**Exercise:** Below are some records. Retype exactly the lines from the one containing "Generate a Blender" through the one containing "bpy.data.objects.remove(o)", both included, skipping every picture.
[start Given records]
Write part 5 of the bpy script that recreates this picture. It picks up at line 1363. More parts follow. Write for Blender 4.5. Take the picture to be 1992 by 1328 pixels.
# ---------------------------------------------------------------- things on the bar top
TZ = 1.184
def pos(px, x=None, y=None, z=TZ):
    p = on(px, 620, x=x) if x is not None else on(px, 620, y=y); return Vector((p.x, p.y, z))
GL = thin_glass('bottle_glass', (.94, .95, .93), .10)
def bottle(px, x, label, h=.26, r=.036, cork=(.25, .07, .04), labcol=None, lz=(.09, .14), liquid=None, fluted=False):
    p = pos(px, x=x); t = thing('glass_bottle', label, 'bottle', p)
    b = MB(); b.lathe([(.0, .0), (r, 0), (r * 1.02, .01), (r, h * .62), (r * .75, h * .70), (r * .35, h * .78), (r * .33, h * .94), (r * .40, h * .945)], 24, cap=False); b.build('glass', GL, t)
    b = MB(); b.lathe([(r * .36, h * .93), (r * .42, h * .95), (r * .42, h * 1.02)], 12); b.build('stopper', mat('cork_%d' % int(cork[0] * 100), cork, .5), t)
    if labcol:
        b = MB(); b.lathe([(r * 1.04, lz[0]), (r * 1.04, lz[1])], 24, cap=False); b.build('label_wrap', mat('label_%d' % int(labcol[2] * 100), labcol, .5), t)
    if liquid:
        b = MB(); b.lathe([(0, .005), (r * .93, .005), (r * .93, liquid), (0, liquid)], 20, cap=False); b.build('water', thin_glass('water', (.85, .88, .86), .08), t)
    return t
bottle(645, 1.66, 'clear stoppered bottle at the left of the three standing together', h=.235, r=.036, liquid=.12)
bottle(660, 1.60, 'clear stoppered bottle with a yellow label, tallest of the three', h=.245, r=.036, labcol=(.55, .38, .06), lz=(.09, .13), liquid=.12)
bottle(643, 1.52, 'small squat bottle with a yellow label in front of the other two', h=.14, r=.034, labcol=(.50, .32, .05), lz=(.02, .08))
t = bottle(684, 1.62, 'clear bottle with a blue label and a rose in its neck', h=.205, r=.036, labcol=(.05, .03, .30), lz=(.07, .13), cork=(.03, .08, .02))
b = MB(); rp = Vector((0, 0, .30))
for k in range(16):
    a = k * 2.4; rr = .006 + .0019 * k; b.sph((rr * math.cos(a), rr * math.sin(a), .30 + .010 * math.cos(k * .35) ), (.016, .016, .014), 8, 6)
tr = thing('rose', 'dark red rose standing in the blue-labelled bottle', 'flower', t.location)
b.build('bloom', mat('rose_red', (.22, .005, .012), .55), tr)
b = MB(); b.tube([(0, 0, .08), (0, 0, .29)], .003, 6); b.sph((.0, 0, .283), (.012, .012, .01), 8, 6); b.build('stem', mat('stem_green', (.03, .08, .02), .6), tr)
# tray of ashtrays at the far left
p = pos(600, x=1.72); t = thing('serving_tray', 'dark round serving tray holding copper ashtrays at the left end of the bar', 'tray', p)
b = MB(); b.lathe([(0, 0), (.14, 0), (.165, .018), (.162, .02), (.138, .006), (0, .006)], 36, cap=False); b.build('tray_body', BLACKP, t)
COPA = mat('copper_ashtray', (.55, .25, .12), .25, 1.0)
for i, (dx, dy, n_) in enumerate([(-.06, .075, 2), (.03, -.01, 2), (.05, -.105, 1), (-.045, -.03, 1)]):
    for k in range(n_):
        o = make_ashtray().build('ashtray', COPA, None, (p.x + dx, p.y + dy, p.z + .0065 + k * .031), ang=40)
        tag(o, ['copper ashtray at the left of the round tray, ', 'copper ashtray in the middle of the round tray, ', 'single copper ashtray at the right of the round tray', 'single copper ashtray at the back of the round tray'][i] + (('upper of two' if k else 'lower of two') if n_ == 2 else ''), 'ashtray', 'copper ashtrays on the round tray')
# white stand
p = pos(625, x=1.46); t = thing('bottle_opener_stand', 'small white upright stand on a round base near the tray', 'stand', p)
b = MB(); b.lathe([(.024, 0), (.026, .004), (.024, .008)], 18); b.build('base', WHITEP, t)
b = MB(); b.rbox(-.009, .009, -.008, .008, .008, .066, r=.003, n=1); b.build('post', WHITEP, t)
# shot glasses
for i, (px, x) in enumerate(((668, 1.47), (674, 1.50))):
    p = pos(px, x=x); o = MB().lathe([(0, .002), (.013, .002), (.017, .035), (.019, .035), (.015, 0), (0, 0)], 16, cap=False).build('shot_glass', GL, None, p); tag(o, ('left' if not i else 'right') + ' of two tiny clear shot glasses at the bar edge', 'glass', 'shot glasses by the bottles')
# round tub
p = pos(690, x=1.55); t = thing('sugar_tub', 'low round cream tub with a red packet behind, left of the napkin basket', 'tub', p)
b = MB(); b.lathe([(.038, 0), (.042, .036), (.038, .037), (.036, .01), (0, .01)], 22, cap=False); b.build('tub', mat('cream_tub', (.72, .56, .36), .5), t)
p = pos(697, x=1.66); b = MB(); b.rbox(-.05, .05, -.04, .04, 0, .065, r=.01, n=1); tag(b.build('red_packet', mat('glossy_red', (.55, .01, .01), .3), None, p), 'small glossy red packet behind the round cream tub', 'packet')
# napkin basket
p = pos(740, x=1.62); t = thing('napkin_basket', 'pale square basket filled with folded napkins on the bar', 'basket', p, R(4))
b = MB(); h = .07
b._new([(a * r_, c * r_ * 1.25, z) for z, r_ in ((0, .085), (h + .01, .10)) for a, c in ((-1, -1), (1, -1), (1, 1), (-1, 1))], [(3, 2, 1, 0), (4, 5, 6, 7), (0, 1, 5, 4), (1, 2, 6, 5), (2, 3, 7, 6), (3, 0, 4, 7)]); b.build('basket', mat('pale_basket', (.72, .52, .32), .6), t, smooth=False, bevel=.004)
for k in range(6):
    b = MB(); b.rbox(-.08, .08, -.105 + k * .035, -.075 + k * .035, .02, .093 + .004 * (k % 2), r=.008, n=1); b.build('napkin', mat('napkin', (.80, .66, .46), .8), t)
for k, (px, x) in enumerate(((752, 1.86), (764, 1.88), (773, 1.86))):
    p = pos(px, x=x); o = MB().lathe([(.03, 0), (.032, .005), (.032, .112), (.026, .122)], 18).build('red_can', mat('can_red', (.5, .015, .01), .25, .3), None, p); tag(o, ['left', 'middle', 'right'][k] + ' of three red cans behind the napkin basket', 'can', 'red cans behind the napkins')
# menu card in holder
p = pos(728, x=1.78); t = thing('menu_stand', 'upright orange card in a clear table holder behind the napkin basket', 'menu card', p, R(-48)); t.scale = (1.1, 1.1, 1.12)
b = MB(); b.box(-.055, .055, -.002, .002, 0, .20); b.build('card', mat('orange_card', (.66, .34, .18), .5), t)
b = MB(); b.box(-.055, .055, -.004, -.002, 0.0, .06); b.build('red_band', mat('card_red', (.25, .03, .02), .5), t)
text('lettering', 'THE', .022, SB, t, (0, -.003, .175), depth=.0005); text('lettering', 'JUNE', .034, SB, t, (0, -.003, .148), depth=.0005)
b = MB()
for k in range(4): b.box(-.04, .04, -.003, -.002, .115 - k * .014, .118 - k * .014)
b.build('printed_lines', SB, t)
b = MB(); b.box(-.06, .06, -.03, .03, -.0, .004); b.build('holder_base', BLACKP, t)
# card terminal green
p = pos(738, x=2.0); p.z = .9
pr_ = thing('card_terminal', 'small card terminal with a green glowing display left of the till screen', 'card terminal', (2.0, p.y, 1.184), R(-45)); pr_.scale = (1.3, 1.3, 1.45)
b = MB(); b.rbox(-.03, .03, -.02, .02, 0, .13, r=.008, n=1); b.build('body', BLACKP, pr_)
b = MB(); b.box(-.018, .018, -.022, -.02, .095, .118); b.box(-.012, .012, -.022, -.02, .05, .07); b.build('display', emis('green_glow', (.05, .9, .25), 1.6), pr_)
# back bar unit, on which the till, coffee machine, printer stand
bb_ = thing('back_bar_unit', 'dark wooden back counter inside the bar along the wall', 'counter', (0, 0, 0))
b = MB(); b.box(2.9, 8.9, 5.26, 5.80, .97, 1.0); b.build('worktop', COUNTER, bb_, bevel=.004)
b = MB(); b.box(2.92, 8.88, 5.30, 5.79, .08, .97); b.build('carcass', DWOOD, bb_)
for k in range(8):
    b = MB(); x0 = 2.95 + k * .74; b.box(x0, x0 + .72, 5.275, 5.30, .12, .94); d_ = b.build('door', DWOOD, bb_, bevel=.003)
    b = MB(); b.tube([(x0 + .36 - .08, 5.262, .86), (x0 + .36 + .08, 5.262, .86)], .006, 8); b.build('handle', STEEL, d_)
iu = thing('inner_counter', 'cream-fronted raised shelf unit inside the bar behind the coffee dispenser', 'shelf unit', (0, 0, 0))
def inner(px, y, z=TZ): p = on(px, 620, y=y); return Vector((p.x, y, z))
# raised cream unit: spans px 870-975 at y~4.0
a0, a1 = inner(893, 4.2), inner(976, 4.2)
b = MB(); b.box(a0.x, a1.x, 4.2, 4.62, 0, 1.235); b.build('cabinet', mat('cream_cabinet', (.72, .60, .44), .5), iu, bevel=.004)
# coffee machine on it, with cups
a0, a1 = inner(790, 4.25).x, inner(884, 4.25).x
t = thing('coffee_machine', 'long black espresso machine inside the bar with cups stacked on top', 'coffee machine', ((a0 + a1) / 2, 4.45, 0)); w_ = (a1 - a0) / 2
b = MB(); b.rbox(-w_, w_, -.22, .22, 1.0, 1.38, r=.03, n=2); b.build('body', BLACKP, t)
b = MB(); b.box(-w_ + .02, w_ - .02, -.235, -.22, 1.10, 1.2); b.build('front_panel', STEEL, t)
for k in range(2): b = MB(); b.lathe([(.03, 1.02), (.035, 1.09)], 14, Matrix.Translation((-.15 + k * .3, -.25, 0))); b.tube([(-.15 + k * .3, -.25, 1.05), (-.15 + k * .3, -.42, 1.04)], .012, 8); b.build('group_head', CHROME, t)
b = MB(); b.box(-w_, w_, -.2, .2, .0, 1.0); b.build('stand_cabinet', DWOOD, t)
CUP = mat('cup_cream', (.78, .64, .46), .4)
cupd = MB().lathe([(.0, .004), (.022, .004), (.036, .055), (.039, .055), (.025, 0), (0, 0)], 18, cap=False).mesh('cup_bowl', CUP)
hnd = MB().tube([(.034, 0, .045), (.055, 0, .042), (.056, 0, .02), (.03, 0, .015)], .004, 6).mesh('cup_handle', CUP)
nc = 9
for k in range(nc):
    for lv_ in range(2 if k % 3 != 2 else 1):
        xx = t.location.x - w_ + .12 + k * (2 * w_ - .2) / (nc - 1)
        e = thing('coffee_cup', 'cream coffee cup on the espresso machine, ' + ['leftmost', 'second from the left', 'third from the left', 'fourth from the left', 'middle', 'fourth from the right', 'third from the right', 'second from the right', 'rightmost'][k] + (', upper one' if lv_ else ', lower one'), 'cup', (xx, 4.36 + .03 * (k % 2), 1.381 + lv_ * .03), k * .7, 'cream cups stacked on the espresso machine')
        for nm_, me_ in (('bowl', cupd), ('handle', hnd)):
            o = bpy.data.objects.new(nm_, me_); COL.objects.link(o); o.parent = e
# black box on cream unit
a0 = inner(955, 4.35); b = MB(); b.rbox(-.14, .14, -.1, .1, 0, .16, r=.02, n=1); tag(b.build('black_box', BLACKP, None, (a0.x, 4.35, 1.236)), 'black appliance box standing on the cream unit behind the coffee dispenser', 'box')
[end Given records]
[start Given records]
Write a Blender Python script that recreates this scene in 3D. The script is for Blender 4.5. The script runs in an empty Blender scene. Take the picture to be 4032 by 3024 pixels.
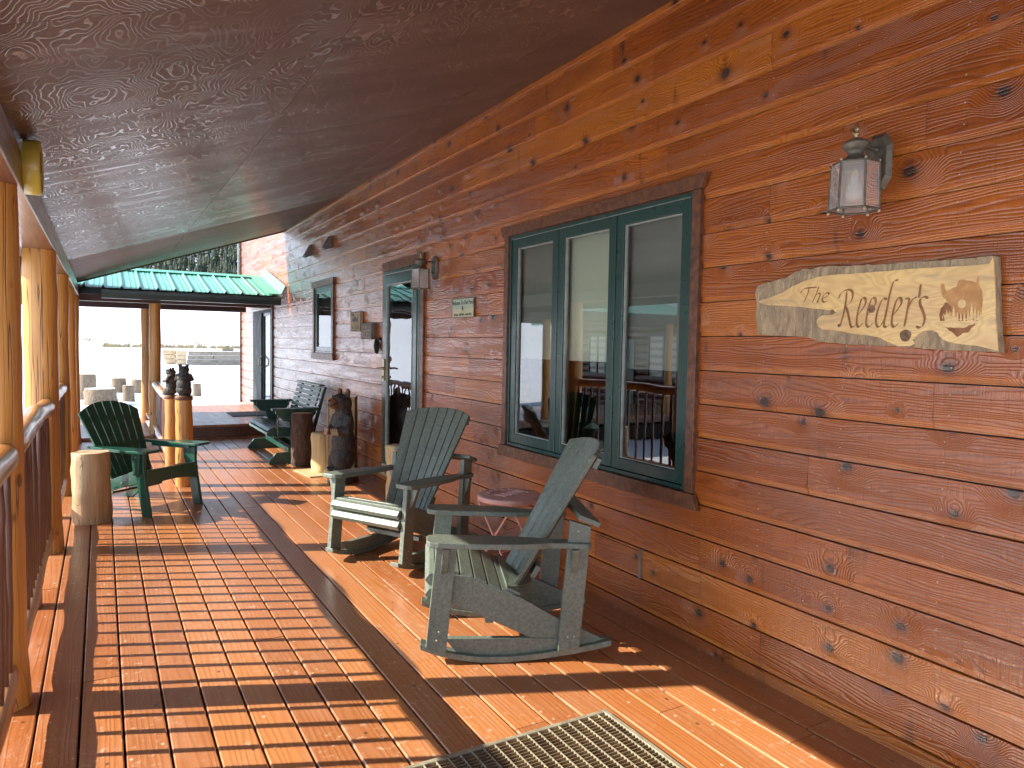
[end Given records]
[start Given records]
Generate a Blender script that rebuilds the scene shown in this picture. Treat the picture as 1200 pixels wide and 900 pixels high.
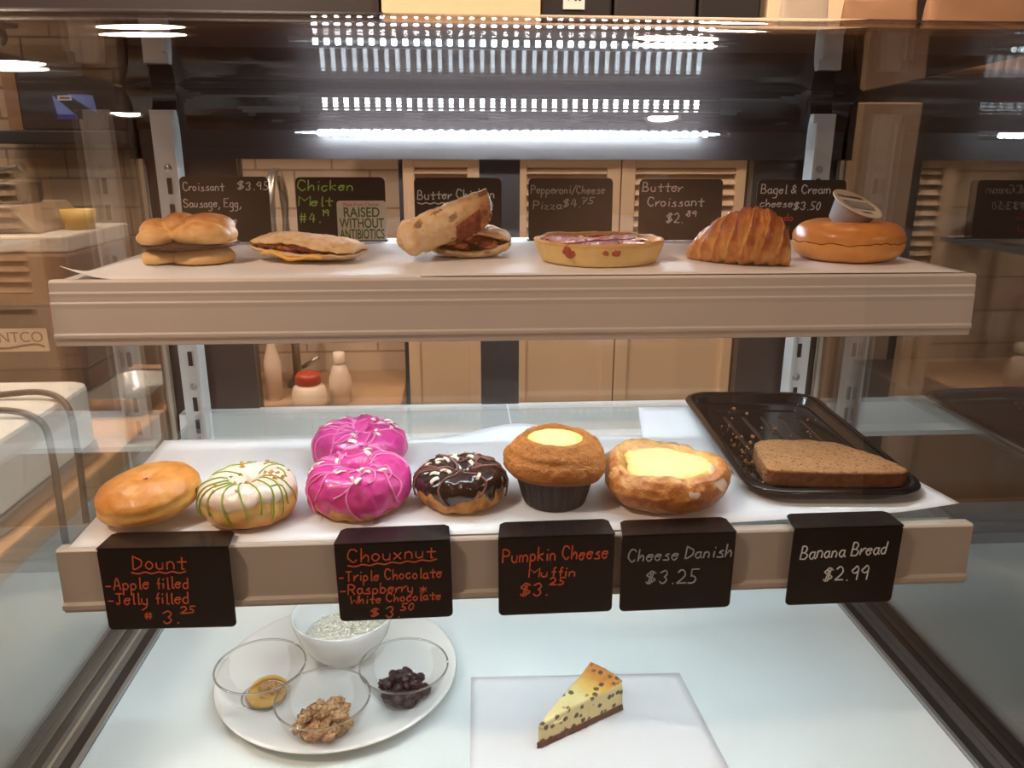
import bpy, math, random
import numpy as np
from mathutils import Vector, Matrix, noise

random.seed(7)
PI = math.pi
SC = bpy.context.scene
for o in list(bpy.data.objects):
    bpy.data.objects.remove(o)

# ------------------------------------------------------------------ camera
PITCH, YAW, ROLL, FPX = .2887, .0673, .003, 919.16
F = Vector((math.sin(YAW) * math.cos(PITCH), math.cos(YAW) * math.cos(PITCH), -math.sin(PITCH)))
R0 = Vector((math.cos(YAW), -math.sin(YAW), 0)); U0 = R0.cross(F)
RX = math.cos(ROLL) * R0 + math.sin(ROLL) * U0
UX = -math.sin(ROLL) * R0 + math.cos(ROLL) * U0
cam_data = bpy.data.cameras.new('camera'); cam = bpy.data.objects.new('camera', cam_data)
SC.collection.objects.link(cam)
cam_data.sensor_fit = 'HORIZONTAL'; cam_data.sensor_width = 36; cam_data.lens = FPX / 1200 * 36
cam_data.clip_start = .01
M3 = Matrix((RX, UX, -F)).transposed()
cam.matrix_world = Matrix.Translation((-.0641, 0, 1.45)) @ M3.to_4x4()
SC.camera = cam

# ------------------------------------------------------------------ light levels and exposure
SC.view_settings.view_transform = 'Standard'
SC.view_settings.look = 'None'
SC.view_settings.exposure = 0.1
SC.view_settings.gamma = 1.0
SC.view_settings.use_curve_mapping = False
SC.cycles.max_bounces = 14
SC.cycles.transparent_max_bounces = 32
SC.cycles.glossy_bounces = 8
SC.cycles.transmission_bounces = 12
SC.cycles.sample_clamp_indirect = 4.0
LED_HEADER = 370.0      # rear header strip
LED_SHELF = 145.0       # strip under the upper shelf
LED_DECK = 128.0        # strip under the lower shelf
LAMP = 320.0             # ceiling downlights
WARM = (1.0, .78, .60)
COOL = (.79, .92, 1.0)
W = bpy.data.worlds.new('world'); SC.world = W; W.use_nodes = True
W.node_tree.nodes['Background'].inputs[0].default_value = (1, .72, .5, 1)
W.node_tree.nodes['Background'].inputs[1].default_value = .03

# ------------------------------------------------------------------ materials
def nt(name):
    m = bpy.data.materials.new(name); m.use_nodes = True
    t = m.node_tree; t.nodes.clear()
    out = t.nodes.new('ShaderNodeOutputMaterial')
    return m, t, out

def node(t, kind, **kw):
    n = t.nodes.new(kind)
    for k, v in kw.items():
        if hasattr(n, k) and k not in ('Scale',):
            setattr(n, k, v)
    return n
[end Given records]
**Response to this exercise:**
Generate a Blender script that rebuilds the scene shown in this picture. Treat the picture as 1200 pixels wide and 900 pixels high.
import bpy, math, random
import numpy as np
from mathutils import Vector, Matrix, noise

random.seed(7)
PI = math.pi
SC = bpy.context.scene
for o in list(bpy.data.objects):
    bpy.data.objects.remove(o)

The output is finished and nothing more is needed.